● **Exercise directions**
Leave out the pictures; transcribe all else exactly.

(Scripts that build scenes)
*-*-*

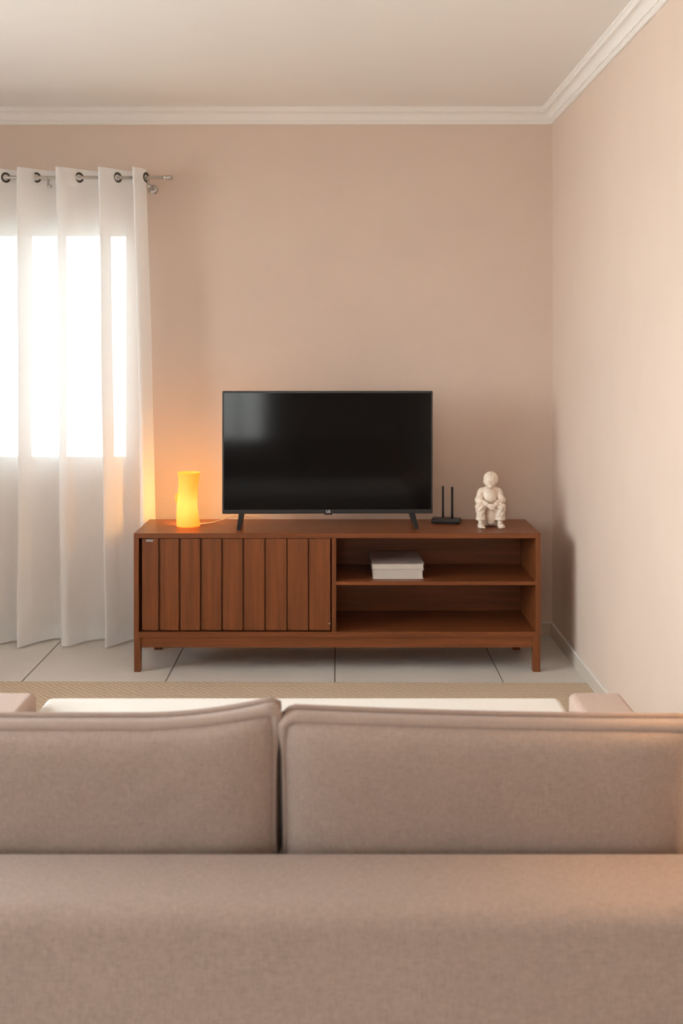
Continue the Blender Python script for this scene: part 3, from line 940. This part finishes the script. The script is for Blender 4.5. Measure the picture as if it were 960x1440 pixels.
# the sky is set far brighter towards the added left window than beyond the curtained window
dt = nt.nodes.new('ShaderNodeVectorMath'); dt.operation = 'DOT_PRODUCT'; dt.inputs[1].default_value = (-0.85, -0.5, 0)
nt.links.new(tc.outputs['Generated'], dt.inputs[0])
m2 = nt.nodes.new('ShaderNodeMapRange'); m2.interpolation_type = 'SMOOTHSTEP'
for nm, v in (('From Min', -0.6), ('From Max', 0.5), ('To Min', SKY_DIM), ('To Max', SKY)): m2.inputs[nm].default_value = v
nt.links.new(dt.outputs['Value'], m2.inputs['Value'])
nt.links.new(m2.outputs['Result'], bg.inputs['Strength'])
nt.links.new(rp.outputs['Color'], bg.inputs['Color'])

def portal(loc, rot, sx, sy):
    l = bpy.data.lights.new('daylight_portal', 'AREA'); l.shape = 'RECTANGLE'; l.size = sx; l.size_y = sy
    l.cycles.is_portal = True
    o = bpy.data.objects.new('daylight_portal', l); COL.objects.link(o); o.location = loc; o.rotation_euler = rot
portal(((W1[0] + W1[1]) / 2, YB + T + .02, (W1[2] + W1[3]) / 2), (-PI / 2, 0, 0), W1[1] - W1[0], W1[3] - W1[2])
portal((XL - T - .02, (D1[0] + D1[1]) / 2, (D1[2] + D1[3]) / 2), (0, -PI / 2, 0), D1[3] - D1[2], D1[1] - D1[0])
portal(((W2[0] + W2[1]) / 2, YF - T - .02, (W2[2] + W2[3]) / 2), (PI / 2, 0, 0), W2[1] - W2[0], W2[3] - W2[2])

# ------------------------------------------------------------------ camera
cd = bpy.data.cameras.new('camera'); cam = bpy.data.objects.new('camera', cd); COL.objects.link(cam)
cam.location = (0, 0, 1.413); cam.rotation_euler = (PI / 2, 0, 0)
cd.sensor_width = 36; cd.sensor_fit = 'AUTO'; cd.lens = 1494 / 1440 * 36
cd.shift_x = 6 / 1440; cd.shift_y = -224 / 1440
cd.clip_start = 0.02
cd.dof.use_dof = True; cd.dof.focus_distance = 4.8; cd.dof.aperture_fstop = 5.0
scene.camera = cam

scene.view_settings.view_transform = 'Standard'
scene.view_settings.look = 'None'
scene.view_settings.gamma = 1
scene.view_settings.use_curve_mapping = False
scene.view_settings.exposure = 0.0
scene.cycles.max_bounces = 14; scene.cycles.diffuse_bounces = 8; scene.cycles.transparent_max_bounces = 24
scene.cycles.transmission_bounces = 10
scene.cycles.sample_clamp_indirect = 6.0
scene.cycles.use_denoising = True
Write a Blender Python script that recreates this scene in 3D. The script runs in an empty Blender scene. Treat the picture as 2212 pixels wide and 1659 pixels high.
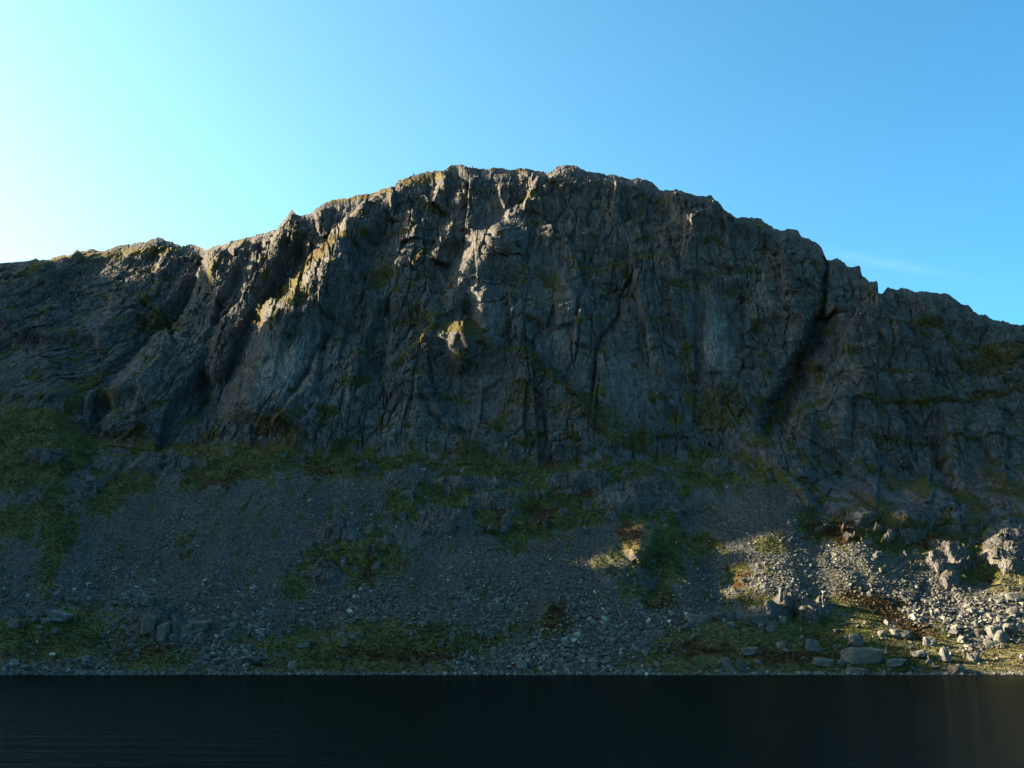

*-*-*

● **Correct result**
Continue the Blender Python script for this scene: part 3, from line 940. This part finishes the script. The script is for Blender 4.5. Measure the picture as if it were 960x1440 pixels.
# the sky is set far brighter towards the added left window than beyond the curtained window
dt = nt.nodes.new('ShaderNodeVectorMath'); dt.operation = 'DOT_PRODUCT'; dt.inputs[1].default_value = (-0.85, -0.5, 0)
nt.links.new(tc.outputs['Generated'], dt.inputs[0])
m2 = nt.nodes.new('ShaderNodeMapRange'); m2.interpolation_type = 'SMOOTHSTEP'
for nm, v in (('From Min', -0.6), ('From Max', 0.5), ('To Min', SKY_DIM), ('To Max', SKY)): m2.inputs[nm].default_value = v
nt.links.new(dt.outputs['Value'], m2.inputs['Value'])
nt.links.new(m2.outputs['Result'], bg.inputs['Strength'])
nt.links.new(rp.outputs['Color'], bg.inputs['Color'])

def portal(loc, rot, sx, sy):
    l = bpy.data.lights.new('daylight_portal', 'AREA'); l.shape = 'RECTANGLE'; l.size = sx; l.size_y = sy
    l.cycles.is_portal = True
    o = bpy.data.objects.new('daylight_portal', l); COL.objects.link(o); o.location = loc; o.rotation_euler = rot
portal(((W1[0] + W1[1]) / 2, YB + T + .02, (W1[2] + W1[3]) / 2), (-PI / 2, 0, 0), W1[1] - W1[0], W1[3] - W1[2])
portal((XL - T - .02, (D1[0] + D1[1]) / 2, (D1[2] + D1[3]) / 2), (0, -PI / 2, 0), D1[3] - D1[2], D1[1] - D1[0])
portal(((W2[0] + W2[1]) / 2, YF - T - .02, (W2[2] + W2[3]) / 2), (PI / 2, 0, 0), W2[1] - W2[0], W2[3] - W2[2])

# ------------------------------------------------------------------ camera
cd = bpy.data.cameras.new('camera'); cam = bpy.data.objects.new('camera', cd); COL.objects.link(cam)
cam.location = (0, 0, 1.413); cam.rotation_euler = (PI / 2, 0, 0)
cd.sensor_width = 36; cd.sensor_fit = 'AUTO'; cd.lens = 1494 / 1440 * 36
cd.shift_x = 6 / 1440; cd.shift_y = -224 / 1440
cd.clip_start = 0.02
cd.dof.use_dof = True; cd.dof.focus_distance = 4.8; cd.dof.aperture_fstop = 5.0
scene.camera = cam

scene.view_settings.view_transform = 'Standard'
scene.view_settings.look = 'None'
scene.view_settings.gamma = 1
scene.view_settings.use_curve_mapping = False
scene.view_settings.exposure = 0.0
scene.cycles.max_bounces = 14; scene.cycles.diffuse_bounces = 8; scene.cycles.transparent_max_bounces = 24
scene.cycles.transmission_bounces = 10
scene.cycles.sample_clamp_indirect = 6.0
scene.cycles.use_denoising = True
Write a Blender Python script that recreates this scene in 3D. The script runs in an empty Blender scene. Treat the picture as 2212 pixels wide and 1659 pixels high.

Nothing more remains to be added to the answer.